__Material for this exercise__
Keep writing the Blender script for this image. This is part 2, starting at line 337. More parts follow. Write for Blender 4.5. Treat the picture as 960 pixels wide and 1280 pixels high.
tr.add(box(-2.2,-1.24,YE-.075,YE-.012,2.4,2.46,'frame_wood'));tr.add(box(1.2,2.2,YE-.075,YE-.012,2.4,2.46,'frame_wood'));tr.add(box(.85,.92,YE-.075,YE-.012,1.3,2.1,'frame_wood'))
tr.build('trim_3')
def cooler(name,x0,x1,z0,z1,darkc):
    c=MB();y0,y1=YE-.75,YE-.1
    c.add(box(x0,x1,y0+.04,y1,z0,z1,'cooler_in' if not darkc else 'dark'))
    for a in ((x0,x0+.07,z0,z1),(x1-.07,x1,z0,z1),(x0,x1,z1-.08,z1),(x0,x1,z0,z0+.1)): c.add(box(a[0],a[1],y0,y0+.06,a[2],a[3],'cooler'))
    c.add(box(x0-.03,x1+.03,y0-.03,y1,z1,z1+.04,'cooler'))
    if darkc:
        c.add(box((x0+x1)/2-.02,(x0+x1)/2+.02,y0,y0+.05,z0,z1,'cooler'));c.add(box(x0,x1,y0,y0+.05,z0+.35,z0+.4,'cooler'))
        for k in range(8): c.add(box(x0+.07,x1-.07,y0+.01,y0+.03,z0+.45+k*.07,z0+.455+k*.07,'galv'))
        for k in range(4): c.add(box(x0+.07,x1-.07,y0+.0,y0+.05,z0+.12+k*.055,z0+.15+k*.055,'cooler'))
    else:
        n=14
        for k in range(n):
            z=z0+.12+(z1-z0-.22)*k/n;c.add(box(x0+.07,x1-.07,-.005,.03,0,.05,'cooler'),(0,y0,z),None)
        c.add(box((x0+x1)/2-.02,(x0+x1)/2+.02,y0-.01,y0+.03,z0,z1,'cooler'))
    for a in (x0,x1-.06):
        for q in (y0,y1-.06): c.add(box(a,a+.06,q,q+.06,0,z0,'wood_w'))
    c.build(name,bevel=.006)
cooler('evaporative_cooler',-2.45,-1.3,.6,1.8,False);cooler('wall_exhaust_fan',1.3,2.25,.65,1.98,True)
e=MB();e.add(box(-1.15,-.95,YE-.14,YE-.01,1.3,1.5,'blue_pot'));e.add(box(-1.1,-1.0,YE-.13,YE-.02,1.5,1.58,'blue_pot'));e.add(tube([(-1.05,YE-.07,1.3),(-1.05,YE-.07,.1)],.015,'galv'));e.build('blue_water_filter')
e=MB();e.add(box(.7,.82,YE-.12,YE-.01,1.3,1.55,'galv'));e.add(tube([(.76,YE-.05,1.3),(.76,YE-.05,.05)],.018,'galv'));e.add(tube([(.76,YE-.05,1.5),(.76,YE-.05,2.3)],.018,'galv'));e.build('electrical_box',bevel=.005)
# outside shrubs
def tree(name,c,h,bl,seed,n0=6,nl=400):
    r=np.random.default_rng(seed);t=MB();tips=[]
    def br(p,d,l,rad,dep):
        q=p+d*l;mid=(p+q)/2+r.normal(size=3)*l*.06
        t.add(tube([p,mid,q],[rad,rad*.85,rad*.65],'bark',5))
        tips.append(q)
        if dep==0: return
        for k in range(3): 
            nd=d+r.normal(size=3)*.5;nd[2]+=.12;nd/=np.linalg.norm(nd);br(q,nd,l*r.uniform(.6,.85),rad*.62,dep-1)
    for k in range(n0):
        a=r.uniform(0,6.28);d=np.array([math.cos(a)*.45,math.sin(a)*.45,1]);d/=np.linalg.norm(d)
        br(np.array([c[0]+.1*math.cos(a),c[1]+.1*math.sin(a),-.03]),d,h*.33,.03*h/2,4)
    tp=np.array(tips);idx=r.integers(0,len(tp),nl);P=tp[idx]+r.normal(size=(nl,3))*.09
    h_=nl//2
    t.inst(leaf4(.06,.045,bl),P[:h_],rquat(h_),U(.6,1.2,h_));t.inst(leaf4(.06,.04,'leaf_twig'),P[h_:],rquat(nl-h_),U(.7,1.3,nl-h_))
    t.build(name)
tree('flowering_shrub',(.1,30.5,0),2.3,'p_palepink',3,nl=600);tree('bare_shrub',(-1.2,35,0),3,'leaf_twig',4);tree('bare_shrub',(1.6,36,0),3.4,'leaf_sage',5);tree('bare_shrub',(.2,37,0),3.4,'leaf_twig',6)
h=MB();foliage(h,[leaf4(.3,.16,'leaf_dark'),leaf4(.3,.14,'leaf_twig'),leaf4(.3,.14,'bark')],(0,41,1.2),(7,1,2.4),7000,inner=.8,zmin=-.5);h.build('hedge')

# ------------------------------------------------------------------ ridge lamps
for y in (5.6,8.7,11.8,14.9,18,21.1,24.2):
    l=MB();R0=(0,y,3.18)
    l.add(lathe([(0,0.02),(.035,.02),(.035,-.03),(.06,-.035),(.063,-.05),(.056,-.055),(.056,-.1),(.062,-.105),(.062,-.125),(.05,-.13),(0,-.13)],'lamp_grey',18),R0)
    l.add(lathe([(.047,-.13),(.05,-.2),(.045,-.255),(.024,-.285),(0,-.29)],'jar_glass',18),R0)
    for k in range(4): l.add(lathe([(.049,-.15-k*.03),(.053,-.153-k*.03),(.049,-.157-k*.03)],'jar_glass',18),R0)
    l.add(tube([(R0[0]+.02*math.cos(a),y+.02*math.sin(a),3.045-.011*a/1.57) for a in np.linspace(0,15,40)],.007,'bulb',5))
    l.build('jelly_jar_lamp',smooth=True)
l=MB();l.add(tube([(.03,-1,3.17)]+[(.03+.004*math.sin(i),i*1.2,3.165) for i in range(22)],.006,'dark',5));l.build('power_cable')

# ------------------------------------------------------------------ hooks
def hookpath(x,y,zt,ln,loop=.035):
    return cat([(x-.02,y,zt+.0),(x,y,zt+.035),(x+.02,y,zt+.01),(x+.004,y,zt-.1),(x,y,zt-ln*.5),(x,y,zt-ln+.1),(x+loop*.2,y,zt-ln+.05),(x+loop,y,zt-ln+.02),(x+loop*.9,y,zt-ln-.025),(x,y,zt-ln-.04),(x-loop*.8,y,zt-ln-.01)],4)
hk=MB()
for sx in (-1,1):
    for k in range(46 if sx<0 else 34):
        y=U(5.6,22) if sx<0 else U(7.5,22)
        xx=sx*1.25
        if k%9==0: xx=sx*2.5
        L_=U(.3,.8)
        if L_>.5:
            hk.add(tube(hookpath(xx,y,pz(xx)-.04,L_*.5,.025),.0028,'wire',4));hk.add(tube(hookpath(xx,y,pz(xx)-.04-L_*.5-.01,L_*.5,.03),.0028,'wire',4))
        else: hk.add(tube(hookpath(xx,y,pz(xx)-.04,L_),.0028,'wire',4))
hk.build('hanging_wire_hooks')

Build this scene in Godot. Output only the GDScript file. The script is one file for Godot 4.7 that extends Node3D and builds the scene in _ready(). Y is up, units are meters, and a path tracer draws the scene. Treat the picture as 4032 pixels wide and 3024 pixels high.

__Problem description__
Copy every record exactly as presented.

__Written reply__
Keep writing the Blender script for this image. This is part 2, starting at line 337. More parts follow. Write for Blender 4.5. Treat the picture as 960 pixels wide and 1280 pixels high.
tr.add(box(-2.2,-1.24,YE-.075,YE-.012,2.4,2.46,'frame_wood'));tr.add(box(1.2,2.2,YE-.075,YE-.012,2.4,2.46,'frame_wood'));tr.add(box(.85,.92,YE-.075,YE-.012,1.3,2.1,'frame_wood'))
tr.build('trim_3')
def cooler(name,x0,x1,z0,z1,darkc):
    c=MB();y0,y1=YE-.75,YE-.1
    c.add(box(x0,x1,y0+.04,y1,z0,z1,'cooler_in' if not darkc else 'dark'))
    for a in ((x0,x0+.07,z0,z1),(x1-.07,x1,z0,z1),(x0,x1,z1-.08,z1),(x0,x1,z0,z0+.1)): c.add(box(a[0],a[1],y0,y0+.06,a[2],a[3],'cooler'))
    c.add(box(x0-.03,x1+.03,y0-.03,y1,z1,z1+.04,'cooler'))
    if darkc:
        c.add(box((x0+x1)/2-.02,(x0+x1)/2+.02,y0,y0+.05,z0,z1,'cooler'));c.add(box(x0,x1,y0,y0+.05,z0+.35,z0+.4,'cooler'))
        for k in range(8): c.add(box(x0+.07,x1-.07,y0+.01,y0+.03,z0+.45+k*.07,z0+.455+k*.07,'galv'))
        for k in range(4): c.add(box(x0+.07,x1-.07,y0+.0,y0+.05,z0+.12+k*.055,z0+.15+k*.055,'cooler'))
    else:
        n=14
        for k in range(n):
            z=z0+.12+(z1-z0-.22)*k/n;c.add(box(x0+.07,x1-.07,-.005,.03,0,.05,'cooler'),(0,y0,z),None)
        c.add(box((x0+x1)/2-.02,(x0+x1)/2+.02,y0-.01,y0+.03,z0,z1,'cooler'))
    for a in (x0,x1-.06):
        for q in (y0,y1-.06): c.add(box(a,a+.06,q,q+.06,0,z0,'wood_w'))
    c.build(name,bevel=.006)
cooler('evaporative_cooler',-2.45,-1.3,.6,1.8,False);cooler('wall_exhaust_fan',1.3,2.25,.65,1.98,True)
e=MB();e.add(box(-1.15,-.95,YE-.14,YE-.01,1.3,1.5,'blue_pot'));e.add(box(-1.1,-1.0,YE-.13,YE-.02,1.5,1.58,'blue_pot'));e.add(tube([(-1.05,YE-.07,1.3),(-1.05,YE-.07,.1)],.015,'galv'));e.build('blue_water_filter')
e=MB();e.add(box(.7,.82,YE-.12,YE-.01,1.3,1.55,'galv'));e.add(tube([(.76,YE-.05,1.3),(.76,YE-.05,.05)],.018,'galv'));e.add(tube([(.76,YE-.05,1.5),(.76,YE-.05,2.3)],.018,'galv'));e.build('electrical_box',bevel=.005)
# outside shrubs
def tree(name,c,h,bl,seed,n0=6,nl=400):
    r=np.random.default_rng(seed);t=MB();tips=[]
    def br(p,d,l,rad,dep):
        q=p+d*l;mid=(p+q)/2+r.normal(size=3)*l*.06
        t.add(tube([p,mid,q],[rad,rad*.85,rad*.65],'bark',5))
        tips.append(q)
        if dep==0: return
        for k in range(3): 
            nd=d+r.normal(size=3)*.5;nd[2]+=.12;nd/=np.linalg.norm(nd);br(q,nd,l*r.uniform(.6,.85),rad*.62,dep-1)
    for k in range(n0):
        a=r.uniform(0,6.28);d=np.array([math.cos(a)*.45,math.sin(a)*.45,1]);d/=np.linalg.norm(d)
        br(np.array([c[0]+.1*math.cos(a),c[1]+.1*math.sin(a),-.03]),d,h*.33,.03*h/2,4)
    tp=np.array(tips);idx=r.integers(0,len(tp),nl);P=tp[idx]+r.normal(size=(nl,3))*.09
    h_=nl//2
    t.inst(leaf4(.06,.045,bl),P[:h_],rquat(h_),U(.6,1.2,h_));t.inst(leaf4(.06,.04,'leaf_twig'),P[h_:],rquat(nl-h_),U(.7,1.3,nl-h_))
    t.build(name)
tree('flowering_shrub',(.1,30.5,0),2.3,'p_palepink',3,nl=600);tree('bare_shrub',(-1.2,35,0),3,'leaf_twig',4);tree('bare_shrub',(1.6,36,0),3.4,'leaf_sage',5);tree('bare_shrub',(.2,37,0),3.4,'leaf_twig',6)
h=MB();foliage(h,[leaf4(.3,.16,'leaf_dark'),leaf4(.3,.14,'leaf_twig'),leaf4(.3,.14,'bark')],(0,41,1.2),(7,1,2.4),7000,inner=.8,zmin=-.5);h.build('hedge')

# ------------------------------------------------------------------ ridge lamps
for y in (5.6,8.7,11.8,14.9,18,21.1,24.2):
    l=MB();R0=(0,y,3.18)
    l.add(lathe([(0,0.02),(.035,.02),(.035,-.03),(.06,-.035),(.063,-.05),(.056,-.055),(.056,-.1),(.062,-.105),(.062,-.125),(.05,-.13),(0,-.13)],'lamp_grey',18),R0)
    l.add(lathe([(.047,-.13),(.05,-.2),(.045,-.255),(.024,-.285),(0,-.29)],'jar_glass',18),R0)
    for k in range(4): l.add(lathe([(.049,-.15-k*.03),(.053,-.153-k*.03),(.049,-.157-k*.03)],'jar_glass',18),R0)
    l.add(tube([(R0[0]+.02*math.cos(a),y+.02*math.sin(a),3.045-.011*a/1.57) for a in np.linspace(0,15,40)],.007,'bulb',5))
    l.build('jelly_jar_lamp',smooth=True)
l=MB();l.add(tube([(.03,-1,3.17)]+[(.03+.004*math.sin(i),i*1.2,3.165) for i in range(22)],.006,'dark',5));l.build('power_cable')

# ------------------------------------------------------------------ hooks
def hookpath(x,y,zt,ln,loop=.035):
    return cat([(x-.02,y,zt+.0),(x,y,zt+.035),(x+.02,y,zt+.01),(x+.004,y,zt-.1),(x,y,zt-ln*.5),(x,y,zt-ln+.1),(x+loop*.2,y,zt-ln+.05),(x+loop,y,zt-ln+.02),(x+loop*.9,y,zt-ln-.025),(x,y,zt-ln-.04),(x-loop*.8,y,zt-ln-.01)],4)
hk=MB()
for sx in (-1,1):
    for k in range(46 if sx<0 else 34):
        y=U(5.6,22) if sx<0 else U(7.5,22)
        xx=sx*1.25
        if k%9==0: xx=sx*2.5
        L_=U(.3,.8)
        if L_>.5:
            hk.add(tube(hookpath(xx,y,pz(xx)-.04,L_*.5,.025),.0028,'wire',4));hk.add(tube(hookpath(xx,y,pz(xx)-.04-L_*.5-.01,L_*.5,.03),.0028,'wire',4))
        else: hk.add(tube(hookpath(xx,y,pz(xx)-.04,L_),.0028,'wire',4))
hk.build('hanging_wire_hooks')

Build this scene in Godot. Output only the GDScript file. The script is one file for Godot 4.7 that extends Node3D and builds the scene in _ready(). Y is up, units are meters, and a path tracer draws the scene. Treat the picture as 4032 pixels wide and 3024 pixels high.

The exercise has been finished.